Beyond Meat is also working directly with established fast-food chains to develop bespoke plant-based meat solutions. In addition to working with KFC in 2019 on a wildly successful test launch of Beyond Fried Chicken at select locations, this year, Beyond Meat teamed with Panda Express to create a vegan version of its popular orange chicken. In late July, Panda Express tested the creation, dubbed Beyond The Original Orange Chicken (BTOOC), at a handful of locations in the New York City and Los Angeles regions. On the first day of launch, Panda Express sold 1,300 pounds of BTOOC and completely sold out of the vegan orange chicken at its Southern California locations.
Similarly, Beyond Meat worked with Pizza Hut on a soy-free vegan pepperoni that crisps in the same way as its pork-based counterpart but without any animal products. The new Beyond Pepperoni (a term the company filed to trademark last year) is made from a blend of rice and peas and is now available at 70 Pizza Hut locations in five cities for a limited time.
Taking animals out of the food system
Examining Beyond Meat’s trademark applications shows that the company is looking to disrupt the global food system in a big way and from many angles, all with the mission to replace animals with plants as a food technology. Beyond Meat’s biggest competitor, Impossible Foods, has similar aspirations and with a concrete timeline. Impossible Foods CEO Pat Brown (no relation) is looking to create viable plant-based alternatives to all animal products by 2035.
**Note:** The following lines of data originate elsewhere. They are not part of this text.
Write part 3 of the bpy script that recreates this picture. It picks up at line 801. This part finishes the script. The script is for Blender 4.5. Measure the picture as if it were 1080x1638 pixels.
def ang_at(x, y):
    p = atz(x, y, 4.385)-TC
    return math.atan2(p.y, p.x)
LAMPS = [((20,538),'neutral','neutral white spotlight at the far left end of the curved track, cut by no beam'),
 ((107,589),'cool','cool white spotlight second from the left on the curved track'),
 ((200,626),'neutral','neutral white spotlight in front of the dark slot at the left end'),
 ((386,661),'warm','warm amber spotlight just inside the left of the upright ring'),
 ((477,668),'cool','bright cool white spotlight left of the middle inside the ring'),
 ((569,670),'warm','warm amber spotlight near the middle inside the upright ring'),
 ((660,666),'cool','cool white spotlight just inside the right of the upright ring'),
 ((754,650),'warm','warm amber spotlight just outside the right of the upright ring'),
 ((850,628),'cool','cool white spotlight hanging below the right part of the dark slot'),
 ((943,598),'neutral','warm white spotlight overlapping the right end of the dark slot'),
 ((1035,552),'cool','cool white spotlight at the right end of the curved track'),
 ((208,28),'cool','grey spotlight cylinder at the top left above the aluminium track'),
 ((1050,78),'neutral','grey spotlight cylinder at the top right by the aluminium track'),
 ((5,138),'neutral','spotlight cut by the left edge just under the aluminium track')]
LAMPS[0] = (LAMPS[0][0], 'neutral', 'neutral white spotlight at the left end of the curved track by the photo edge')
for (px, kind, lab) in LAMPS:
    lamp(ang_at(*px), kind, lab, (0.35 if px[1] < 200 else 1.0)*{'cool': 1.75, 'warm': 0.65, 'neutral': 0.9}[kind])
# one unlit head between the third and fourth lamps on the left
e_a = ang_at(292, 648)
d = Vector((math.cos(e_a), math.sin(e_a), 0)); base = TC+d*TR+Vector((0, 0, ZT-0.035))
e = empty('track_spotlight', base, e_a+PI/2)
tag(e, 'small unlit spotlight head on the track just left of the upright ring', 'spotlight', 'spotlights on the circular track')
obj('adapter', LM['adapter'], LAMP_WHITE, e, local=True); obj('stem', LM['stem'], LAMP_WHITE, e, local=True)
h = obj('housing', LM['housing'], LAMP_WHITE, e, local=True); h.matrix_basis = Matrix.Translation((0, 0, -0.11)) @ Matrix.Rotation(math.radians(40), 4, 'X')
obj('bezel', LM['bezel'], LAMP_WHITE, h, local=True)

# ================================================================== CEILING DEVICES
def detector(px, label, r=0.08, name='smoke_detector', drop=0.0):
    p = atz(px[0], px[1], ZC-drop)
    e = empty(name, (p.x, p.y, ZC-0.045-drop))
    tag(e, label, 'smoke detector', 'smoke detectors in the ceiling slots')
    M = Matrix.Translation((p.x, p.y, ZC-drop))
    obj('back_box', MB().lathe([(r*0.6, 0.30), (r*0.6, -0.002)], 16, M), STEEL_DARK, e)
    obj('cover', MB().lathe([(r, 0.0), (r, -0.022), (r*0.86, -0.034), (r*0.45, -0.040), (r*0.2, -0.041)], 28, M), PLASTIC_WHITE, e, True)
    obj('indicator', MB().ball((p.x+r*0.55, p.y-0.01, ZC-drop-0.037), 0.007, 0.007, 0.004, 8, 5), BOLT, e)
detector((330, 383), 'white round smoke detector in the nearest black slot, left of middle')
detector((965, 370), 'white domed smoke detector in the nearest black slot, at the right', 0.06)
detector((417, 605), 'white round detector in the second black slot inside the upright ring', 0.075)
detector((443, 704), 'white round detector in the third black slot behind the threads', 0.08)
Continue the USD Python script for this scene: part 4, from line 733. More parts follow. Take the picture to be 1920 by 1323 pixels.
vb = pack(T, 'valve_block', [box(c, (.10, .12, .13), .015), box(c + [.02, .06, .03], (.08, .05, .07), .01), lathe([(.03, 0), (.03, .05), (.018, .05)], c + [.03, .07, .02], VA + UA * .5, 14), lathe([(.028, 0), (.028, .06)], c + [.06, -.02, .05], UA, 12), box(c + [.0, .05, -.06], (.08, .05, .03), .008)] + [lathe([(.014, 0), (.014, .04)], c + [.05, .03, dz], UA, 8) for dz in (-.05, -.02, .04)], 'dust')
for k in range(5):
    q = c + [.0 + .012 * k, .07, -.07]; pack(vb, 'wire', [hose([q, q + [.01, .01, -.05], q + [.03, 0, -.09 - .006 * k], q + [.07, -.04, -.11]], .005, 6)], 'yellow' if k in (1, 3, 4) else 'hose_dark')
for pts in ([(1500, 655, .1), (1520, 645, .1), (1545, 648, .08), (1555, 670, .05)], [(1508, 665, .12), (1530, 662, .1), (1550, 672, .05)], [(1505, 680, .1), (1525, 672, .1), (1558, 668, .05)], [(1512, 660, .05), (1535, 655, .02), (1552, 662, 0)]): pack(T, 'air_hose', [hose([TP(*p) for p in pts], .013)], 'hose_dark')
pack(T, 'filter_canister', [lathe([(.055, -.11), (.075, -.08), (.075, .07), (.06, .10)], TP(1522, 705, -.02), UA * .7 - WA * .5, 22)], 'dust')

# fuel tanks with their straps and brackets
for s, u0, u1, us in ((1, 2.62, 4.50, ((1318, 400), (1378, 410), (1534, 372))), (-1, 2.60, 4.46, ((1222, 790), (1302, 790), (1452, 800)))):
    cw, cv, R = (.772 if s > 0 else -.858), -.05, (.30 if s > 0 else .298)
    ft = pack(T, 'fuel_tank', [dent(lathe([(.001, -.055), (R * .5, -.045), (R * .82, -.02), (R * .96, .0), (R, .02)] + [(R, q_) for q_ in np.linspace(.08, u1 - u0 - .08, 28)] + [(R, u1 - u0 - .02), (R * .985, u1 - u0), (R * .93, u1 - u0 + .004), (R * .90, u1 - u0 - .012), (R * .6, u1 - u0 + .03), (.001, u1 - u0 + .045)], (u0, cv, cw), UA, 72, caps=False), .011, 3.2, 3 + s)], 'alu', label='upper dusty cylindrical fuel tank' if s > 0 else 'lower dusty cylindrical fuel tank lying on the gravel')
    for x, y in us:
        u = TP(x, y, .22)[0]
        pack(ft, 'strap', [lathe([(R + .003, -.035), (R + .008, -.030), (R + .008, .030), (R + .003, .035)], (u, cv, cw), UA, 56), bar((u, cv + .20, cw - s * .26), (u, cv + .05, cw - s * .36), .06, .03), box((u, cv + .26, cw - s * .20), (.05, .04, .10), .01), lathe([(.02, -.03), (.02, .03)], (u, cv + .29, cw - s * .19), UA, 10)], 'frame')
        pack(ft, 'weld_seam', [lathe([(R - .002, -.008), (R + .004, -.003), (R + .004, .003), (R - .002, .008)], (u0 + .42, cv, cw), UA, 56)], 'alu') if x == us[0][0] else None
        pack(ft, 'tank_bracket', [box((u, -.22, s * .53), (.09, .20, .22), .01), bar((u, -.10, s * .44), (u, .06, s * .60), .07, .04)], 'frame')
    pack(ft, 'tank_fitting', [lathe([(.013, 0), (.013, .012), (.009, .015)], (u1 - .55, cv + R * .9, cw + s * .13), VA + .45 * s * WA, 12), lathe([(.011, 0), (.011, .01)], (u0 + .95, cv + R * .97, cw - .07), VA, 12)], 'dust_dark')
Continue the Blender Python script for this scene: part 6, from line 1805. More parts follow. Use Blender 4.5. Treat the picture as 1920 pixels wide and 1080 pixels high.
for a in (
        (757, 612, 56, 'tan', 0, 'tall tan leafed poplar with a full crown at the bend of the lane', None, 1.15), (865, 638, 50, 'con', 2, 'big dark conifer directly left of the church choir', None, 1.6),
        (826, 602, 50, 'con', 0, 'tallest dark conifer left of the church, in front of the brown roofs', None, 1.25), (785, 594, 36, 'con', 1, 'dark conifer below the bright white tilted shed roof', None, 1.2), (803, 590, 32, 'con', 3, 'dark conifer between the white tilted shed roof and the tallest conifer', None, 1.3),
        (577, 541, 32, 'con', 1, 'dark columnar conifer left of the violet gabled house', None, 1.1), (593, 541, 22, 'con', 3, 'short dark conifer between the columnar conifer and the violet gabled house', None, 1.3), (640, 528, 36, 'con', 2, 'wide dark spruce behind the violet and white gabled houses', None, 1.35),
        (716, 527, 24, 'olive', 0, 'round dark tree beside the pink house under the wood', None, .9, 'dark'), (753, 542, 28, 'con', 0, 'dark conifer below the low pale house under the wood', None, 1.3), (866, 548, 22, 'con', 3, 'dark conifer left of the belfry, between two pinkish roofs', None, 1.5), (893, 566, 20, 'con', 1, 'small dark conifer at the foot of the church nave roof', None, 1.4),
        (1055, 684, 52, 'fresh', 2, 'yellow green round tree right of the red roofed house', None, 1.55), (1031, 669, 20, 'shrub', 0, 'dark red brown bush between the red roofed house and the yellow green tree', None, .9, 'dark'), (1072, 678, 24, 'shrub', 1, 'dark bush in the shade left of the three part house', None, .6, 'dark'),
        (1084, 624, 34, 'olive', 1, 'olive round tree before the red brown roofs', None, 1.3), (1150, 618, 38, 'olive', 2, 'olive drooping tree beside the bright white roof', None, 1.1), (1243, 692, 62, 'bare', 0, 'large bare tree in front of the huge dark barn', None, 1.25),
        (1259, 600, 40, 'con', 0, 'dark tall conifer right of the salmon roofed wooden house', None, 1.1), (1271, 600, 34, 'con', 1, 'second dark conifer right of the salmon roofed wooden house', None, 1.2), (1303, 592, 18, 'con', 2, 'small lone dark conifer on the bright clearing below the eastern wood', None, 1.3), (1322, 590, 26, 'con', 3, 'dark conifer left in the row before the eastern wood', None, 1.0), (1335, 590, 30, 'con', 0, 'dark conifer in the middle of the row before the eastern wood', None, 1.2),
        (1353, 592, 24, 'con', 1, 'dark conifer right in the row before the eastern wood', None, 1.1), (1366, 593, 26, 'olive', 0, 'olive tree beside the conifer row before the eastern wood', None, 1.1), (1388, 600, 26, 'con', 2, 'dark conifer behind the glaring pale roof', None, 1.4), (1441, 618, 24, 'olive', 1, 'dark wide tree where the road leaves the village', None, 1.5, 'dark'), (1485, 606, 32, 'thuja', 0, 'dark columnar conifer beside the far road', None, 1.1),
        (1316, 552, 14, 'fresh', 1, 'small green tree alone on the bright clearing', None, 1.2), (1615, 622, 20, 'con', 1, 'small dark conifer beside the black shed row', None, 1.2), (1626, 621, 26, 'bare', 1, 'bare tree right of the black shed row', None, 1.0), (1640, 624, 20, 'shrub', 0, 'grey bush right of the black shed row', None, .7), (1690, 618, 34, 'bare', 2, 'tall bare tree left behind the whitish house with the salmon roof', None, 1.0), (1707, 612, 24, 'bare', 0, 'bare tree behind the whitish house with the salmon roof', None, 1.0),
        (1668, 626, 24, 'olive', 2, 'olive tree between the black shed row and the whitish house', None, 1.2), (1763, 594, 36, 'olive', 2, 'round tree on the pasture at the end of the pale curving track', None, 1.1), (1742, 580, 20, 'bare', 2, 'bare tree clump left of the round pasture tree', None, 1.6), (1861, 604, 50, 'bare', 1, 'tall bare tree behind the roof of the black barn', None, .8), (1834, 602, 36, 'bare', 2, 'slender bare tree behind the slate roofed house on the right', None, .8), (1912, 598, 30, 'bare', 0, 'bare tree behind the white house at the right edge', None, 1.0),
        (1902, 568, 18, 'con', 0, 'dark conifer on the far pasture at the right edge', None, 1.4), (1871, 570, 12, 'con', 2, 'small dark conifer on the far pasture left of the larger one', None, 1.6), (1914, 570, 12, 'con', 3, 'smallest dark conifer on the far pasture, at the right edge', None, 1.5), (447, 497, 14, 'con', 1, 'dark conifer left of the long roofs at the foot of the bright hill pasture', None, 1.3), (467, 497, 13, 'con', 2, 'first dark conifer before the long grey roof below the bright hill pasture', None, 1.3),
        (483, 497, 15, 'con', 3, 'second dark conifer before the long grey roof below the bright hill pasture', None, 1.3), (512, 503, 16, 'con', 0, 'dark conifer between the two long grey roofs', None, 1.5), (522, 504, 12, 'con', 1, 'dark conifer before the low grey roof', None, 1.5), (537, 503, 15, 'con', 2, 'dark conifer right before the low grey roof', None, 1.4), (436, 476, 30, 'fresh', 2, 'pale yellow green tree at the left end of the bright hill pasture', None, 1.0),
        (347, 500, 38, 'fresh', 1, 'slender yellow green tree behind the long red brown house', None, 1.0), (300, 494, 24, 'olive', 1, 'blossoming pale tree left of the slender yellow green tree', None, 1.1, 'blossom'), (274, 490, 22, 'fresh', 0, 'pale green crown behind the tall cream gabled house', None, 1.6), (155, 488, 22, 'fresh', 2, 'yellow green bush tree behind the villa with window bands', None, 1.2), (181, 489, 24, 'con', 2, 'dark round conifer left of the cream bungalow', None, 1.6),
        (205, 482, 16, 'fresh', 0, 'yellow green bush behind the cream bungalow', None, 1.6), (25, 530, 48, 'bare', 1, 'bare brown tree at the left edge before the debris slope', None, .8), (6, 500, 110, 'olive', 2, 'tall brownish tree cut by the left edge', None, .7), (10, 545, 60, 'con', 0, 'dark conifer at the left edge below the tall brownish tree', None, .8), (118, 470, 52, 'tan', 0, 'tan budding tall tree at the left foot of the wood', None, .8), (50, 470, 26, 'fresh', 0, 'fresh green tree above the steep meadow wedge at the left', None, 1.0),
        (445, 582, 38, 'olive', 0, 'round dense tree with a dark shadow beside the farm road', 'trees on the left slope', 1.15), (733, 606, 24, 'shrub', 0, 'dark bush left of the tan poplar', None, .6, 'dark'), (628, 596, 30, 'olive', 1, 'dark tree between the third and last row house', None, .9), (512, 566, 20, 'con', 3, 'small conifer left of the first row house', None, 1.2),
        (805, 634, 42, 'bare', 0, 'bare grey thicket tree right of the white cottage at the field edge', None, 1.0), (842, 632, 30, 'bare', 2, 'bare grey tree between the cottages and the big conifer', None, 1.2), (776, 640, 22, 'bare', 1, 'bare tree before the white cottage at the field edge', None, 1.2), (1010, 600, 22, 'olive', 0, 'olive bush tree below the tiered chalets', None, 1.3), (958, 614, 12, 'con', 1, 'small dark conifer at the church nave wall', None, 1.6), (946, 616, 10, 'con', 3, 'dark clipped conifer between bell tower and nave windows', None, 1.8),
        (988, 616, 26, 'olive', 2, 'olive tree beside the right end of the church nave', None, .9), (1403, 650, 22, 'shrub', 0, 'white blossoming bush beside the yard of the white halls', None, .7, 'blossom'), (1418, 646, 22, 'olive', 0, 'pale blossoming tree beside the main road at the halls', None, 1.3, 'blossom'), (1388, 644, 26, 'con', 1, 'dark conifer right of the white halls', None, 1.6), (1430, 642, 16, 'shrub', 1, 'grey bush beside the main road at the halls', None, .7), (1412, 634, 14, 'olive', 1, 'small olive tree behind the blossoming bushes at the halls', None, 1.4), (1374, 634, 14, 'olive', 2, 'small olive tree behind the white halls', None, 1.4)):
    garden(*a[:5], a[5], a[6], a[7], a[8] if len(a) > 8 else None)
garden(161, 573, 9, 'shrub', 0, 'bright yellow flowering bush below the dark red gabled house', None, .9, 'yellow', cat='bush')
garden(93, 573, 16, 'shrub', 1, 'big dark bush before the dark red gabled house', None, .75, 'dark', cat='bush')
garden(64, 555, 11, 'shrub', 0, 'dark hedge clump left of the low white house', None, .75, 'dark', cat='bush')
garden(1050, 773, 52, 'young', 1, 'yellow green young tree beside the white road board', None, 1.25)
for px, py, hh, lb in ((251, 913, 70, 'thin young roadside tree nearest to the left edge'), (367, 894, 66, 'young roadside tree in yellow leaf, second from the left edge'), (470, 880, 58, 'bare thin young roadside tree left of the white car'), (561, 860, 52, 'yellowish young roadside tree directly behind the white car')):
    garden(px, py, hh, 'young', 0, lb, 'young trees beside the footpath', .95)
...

To that end, Impossible Foods is also developing products beyond the Impossible Burger, its flagship beef alternative. This month, the company expanded the Impossible Sausage to 13,000 retailers after launching the plant-based pork alternative with foodservice partners such as Starbucks, Burger King, and Jamba. Last year, Impossible Foods also showed a prototype of its own plant-based milk alternative, the yet-to-be-named “Impossible Milk”, which is being developed to mimic dairy milk in terms of texture, taste, and functionality. In the chicken category, Impossible Foods unveiled its Impossible Chicken Nuggets at the DOT Foods trade show in July. The company aims to debut its vegan chicken nuggets through the foodservice sector, potentially on school lunch menus, prior to launching Impossible Chicken Nuggets in retail.